WRITTEN TASK
Set down the listing below verbatim, but only from its first line through the line containing "bg.inputs[1].default_value = 0.42".

===== DATA =====

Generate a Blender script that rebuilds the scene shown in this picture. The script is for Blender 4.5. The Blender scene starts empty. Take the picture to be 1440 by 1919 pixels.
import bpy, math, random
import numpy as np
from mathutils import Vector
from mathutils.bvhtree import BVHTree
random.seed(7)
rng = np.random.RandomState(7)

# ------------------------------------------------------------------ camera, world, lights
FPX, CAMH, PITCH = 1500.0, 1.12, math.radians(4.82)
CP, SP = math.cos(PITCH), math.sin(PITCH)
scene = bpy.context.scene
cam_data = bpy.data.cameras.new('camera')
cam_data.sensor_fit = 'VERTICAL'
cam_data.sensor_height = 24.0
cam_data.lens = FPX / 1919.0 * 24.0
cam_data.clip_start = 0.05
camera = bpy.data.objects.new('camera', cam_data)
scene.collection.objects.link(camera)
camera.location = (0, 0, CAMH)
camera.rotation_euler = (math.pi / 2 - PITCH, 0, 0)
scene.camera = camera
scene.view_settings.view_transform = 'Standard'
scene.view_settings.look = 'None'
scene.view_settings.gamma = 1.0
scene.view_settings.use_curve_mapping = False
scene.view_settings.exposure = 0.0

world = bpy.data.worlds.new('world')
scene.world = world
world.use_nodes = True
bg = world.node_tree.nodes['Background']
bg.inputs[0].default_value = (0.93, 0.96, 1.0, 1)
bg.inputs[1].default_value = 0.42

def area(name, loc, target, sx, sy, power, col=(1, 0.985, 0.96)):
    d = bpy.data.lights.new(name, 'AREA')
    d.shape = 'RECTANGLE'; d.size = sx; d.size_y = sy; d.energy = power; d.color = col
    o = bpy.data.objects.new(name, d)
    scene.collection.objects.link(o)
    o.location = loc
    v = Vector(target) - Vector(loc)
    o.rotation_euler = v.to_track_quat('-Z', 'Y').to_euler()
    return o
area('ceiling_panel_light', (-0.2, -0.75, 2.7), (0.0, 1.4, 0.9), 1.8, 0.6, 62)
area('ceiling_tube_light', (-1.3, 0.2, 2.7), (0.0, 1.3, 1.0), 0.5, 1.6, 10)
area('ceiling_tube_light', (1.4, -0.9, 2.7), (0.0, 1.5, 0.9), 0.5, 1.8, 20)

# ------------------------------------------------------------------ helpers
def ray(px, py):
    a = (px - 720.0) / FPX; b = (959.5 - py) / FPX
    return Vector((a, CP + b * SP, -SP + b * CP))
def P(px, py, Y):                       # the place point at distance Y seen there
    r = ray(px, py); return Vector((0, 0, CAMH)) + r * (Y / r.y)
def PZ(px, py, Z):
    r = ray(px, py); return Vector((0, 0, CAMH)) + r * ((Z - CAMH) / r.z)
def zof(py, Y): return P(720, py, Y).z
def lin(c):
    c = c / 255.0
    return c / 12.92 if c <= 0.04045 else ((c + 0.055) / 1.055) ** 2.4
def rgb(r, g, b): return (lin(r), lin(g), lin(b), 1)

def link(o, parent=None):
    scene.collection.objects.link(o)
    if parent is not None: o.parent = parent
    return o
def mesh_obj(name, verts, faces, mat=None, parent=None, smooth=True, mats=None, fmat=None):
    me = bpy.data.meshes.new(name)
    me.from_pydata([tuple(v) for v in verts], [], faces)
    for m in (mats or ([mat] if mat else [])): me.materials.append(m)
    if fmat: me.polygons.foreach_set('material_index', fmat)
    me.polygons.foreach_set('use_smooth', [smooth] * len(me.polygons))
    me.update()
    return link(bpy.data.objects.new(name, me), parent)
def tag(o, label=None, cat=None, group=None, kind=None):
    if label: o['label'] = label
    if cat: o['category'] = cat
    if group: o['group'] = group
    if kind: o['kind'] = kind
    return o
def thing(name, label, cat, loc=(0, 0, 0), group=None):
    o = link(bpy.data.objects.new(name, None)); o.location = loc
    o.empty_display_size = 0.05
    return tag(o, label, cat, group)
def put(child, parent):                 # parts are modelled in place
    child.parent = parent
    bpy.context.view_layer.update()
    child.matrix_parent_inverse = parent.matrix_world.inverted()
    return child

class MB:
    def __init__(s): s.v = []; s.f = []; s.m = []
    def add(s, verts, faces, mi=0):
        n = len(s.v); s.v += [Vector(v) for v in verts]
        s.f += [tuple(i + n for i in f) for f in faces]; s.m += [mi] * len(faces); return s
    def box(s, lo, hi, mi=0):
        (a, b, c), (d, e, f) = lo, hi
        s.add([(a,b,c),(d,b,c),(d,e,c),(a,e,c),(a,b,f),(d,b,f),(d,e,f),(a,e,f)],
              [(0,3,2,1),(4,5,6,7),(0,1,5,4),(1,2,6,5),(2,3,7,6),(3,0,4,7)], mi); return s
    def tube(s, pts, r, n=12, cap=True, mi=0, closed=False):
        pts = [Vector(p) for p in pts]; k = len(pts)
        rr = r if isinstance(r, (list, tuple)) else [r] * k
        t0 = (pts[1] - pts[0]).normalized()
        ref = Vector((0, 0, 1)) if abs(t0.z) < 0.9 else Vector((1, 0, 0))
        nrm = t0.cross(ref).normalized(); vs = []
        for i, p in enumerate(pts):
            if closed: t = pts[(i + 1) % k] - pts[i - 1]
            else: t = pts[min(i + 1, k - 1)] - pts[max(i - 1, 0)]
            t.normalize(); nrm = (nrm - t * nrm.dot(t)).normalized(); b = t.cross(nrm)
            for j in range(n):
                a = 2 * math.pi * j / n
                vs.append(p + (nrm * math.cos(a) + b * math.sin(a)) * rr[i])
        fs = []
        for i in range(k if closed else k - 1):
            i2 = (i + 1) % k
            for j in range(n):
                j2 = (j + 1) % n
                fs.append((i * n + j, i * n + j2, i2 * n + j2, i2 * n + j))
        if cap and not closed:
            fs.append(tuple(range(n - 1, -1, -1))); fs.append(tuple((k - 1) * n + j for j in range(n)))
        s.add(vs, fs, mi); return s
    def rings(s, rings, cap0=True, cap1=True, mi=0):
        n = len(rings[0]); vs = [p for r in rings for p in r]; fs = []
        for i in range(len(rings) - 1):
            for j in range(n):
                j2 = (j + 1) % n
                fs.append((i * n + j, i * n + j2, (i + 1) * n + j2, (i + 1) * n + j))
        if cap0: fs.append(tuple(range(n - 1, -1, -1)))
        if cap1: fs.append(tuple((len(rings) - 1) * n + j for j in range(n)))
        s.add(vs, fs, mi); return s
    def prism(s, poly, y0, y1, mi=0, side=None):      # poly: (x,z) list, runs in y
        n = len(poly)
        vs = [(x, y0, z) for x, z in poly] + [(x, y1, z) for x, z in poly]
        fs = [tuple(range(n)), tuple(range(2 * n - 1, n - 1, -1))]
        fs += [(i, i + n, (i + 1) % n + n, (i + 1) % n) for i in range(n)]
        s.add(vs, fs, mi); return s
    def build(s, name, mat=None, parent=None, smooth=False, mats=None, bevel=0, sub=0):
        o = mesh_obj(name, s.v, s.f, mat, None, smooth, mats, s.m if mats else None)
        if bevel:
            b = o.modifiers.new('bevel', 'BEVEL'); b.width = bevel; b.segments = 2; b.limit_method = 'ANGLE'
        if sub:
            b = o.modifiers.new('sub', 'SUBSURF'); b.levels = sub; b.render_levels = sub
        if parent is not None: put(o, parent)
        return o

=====

TASK SOLUTION
Generate a Blender script that rebuilds the scene shown in this picture. The script is for Blender 4.5. The Blender scene starts empty. Take the picture to be 1440 by 1919 pixels.
import bpy, math, random
import numpy as np
from mathutils import Vector
from mathutils.bvhtree import BVHTree
random.seed(7)
rng = np.random.RandomState(7)

# ------------------------------------------------------------------ camera, world, lights
FPX, CAMH, PITCH = 1500.0, 1.12, math.radians(4.82)
CP, SP = math.cos(PITCH), math.sin(PITCH)
scene = bpy.context.scene
cam_data = bpy.data.cameras.new('camera')
cam_data.sensor_fit = 'VERTICAL'
cam_data.sensor_height = 24.0
cam_data.lens = FPX / 1919.0 * 24.0
cam_data.clip_start = 0.05
camera = bpy.data.objects.new('camera', cam_data)
scene.collection.objects.link(camera)
camera.location = (0, 0, CAMH)
camera.rotation_euler = (math.pi / 2 - PITCH, 0, 0)
scene.camera = camera
scene.view_settings.view_transform = 'Standard'
scene.view_settings.look = 'None'
scene.view_settings.gamma = 1.0
scene.view_settings.use_curve_mapping = False
scene.view_settings.exposure = 0.0

world = bpy.data.worlds.new('world')
scene.world = world
world.use_nodes = True
bg = world.node_tree.nodes['Background']
bg.inputs[0].default_value = (0.93, 0.96, 1.0, 1)
bg.inputs[1].default_value = 0.42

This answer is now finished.